Um dos meus testes preferidos para saber se um filme é bom: vá ao banheiro depois da sessão, se as pessoas estiverem cantarolando uma música do longa enquanto lavam as mãos e fazem os números um ou dois, podem ter certeza que o negócio pegou.
É assim em Um Amor na Tarde (1957), de Billy Wilder, que está na mostra do diretor no Cinesesc em São Paulo. Não tem jeito. Depois dos créditos finais, a turma sai assobiando Fascination, popular canção lançada em 1932.
Tudo culpa dos músicos ciganos que acompanham a trama. São quatro sujeitos que conseguem animar velório, sauna e os encontros românticos de cafajestes no hotel Ritz, em Paris.
Mas como a gente sempre aprende alguma coisa vendo um filme do Billy Wilder, abaixo uma cena que sintetiza boa parte do que está em jogo – música e objetos – no roteiro de Um Amor na Tarde.

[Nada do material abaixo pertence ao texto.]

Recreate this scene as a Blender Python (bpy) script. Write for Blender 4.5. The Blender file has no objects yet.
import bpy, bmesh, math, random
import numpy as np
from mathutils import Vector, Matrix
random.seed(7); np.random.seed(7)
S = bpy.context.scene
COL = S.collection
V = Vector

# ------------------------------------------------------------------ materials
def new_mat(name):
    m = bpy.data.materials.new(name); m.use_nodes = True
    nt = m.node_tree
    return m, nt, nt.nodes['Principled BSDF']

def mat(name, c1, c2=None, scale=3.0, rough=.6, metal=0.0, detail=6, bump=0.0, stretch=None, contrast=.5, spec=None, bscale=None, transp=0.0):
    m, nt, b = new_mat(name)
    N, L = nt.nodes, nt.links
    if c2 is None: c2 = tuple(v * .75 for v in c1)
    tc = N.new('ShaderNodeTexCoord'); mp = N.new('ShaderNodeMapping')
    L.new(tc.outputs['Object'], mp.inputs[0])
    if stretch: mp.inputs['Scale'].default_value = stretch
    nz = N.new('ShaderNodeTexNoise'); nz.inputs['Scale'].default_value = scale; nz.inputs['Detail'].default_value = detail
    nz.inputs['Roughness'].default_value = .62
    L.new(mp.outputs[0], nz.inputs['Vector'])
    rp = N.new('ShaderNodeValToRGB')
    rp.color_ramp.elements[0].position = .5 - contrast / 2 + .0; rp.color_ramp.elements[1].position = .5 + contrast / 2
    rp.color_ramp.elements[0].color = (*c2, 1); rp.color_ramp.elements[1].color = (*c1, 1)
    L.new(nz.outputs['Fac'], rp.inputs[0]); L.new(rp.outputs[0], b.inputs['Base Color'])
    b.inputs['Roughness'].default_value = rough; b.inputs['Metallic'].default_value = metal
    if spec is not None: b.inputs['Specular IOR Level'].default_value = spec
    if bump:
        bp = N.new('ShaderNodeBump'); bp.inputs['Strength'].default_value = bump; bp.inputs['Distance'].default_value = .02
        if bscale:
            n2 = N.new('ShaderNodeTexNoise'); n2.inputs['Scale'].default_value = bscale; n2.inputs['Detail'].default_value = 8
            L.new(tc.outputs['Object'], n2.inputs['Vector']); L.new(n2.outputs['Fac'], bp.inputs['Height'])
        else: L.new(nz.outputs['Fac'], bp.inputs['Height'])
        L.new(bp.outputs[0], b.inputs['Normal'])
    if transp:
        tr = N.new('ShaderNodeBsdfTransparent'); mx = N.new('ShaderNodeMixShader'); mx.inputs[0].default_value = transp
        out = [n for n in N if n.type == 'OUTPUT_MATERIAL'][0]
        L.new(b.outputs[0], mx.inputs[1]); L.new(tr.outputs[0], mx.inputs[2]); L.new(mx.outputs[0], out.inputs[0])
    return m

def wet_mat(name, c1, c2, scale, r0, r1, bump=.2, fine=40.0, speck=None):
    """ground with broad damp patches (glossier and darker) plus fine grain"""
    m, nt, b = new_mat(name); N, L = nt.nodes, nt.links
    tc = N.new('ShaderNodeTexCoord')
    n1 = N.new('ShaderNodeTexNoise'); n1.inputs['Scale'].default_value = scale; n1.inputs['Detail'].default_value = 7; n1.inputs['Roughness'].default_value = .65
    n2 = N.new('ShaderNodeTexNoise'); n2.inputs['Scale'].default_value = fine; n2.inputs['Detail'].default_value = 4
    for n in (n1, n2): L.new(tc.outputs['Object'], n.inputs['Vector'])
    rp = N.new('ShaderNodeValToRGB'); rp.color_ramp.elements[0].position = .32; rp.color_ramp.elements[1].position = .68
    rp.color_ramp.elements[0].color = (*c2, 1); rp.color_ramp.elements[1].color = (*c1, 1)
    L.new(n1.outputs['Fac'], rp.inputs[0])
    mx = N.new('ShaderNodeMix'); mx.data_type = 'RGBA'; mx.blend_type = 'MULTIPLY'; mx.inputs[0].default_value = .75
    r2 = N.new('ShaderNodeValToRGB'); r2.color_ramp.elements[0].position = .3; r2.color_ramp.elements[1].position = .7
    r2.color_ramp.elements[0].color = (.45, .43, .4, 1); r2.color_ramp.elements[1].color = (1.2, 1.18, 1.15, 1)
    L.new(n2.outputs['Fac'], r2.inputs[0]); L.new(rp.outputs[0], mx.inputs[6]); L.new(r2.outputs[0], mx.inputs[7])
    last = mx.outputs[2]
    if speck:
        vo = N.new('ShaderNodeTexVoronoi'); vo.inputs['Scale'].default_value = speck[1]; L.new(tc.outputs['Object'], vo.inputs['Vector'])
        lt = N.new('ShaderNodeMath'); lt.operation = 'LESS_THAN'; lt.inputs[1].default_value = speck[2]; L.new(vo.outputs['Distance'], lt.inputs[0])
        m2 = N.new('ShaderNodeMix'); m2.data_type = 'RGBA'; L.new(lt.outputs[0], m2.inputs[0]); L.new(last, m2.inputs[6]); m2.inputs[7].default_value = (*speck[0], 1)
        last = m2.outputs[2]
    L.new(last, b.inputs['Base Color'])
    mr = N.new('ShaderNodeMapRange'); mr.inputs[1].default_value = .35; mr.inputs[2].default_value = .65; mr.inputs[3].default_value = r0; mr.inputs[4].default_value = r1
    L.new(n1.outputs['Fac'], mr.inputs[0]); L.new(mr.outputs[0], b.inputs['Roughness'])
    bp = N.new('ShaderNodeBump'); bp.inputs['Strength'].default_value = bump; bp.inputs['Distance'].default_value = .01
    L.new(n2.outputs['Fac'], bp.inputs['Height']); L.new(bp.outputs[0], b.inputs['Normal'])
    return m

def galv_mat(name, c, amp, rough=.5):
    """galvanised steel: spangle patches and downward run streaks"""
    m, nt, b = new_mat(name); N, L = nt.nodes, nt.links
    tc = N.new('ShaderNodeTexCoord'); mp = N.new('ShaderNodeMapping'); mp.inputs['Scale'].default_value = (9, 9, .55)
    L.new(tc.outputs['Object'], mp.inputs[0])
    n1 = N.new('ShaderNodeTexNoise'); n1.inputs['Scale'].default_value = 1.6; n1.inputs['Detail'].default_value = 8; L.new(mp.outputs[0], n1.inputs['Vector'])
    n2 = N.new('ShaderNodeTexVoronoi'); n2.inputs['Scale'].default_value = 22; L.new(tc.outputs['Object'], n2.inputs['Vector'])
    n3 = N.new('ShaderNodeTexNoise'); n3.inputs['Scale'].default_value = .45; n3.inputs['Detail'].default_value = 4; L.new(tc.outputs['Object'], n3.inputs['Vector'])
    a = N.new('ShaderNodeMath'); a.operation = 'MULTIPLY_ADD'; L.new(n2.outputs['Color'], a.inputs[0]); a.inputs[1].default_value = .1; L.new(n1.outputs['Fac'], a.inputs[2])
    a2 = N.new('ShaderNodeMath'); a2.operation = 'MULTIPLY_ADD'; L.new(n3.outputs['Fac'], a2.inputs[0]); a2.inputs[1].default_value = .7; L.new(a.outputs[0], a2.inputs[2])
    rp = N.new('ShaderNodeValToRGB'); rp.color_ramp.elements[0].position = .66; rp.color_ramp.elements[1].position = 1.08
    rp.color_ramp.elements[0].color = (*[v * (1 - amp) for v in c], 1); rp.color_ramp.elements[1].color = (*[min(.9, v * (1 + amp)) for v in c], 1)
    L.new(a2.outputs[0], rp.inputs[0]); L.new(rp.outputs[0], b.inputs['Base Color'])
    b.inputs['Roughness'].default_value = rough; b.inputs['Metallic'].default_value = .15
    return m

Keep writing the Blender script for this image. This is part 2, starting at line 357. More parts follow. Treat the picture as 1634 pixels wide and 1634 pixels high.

A história é bem simples. Audrey Hepburn é Ariane, jovem estudante de violoncelo que mora em Paris com o pai (Maurice Chevalier), o melhor detetive da cidade. Ela se interessa pelos sórdidos casos de traição que o papai investiga – mas sempre vê o lado romântico da coisa. Um desses adultérios se relaciona com o industrial Frank Flannagan (Gary Cooper), um velho playboy que viaja pelo mundo arrebentando casamentos e corações. Ariane fica fascinada pelo Don Juan e, ao salvar a vida dele, começam um caso.
E assim seguimos, com a mocinha tentando quebrar o gelo do coração do charmoso ricaço – que acredita que o amor só traz desgraça.
Este foi o primeiro filme em que Wilder trabalhou com I. A. L. Diamond, que dali pra frente seria seu parceiro por muitas décadas.
No livro Ninguém É Perfeito (editora Landscape), de Charlotte Chandler, o diretor explica como se interessou pelo colaborador: “Havia uma revista mensal do Sindicato dos Roteiristas com notícias sobre o sindicato. Tinha alguns textos engraçados que eu gostava de ler. Um nome que sempre via nesses textos era I. A. L. Diamond. Sempre olho o nome do autor dos textos que gosto, e não se pode deixar passar um nome com três iniciais como este. Comecei a me informar sobre ele, que veio ao meu escritório. Conversamos por cerca de meia hora. Saímos para almoçar. Ficamos juntos por mais de trinta anos”.
Mas vamos voltar para a cena. Nela, Gary Cooper – aliás, o papel foi pensado para Gary Grant – está ouvindo uma gravação em que Audrey Hepburn conta com quantos homens transou. Ela inventou toda aquela lista apenas para tentar se colocar no mesmo nível do empresário. Sua tática funciona, pois é neste momento que ele percebe que tem ciúmes e está apaixonado por aquela garota aparentemente ingênua e inofensiva.
É uma declaração de amor sem diálogos e sem a presença da mocinha (é irresistível ficar lembrando de Audrey narrando suas estripulias amorosas). A trilha é feita ao vivo pelo grupo de ciganos que Cooper contrata para seus encontros íntimos (Kusturica anos depois usaria bastante esse recurso).
Observem como a canção movimenta a cena e a intensidade da paixão de Cooper, que cresce junto com sua raiva. Ficamos apenas com aquela tortura, com a voz de sua amada contando com quantos ela se deitou. Pode haver coisa mais destrutiva para um apaixonado? E, claro, acompanhe o engraçadíssimo bailado dos carrinhos de bebida.
A música é um item fundamental em Um Amor na Tarde. Ariane é violoncelista, temos esses ciganos malucos em muitas cenas (e encerrando o filme), Fascination é a chave para o pai de Ariane descobrir que ela está apaixonada e uma grande cena acontece num teatro onde ouvimos o prelúdio de Tristão e Isolda – também uma história de amor.
Tudo serve para o roteiro. Cada trecho se relaciona com os personagens e as sequências. Nada é gratuito. Assim como os objetos. Vejam como há esse bailado com o carrinho de bebidas, demonstrando o andamento da cena e reforçando a piada.
Sapatos perdidos, a caixa do violencelo, um casaco, um chapéu, uma flor, todos os objetos desempenham um papel importantíssimo.
E a cena não acaba aí. Os ciganos continuam tocando numa sauna.
Não tem jeito, um banho de inteligência e respeito pelo público.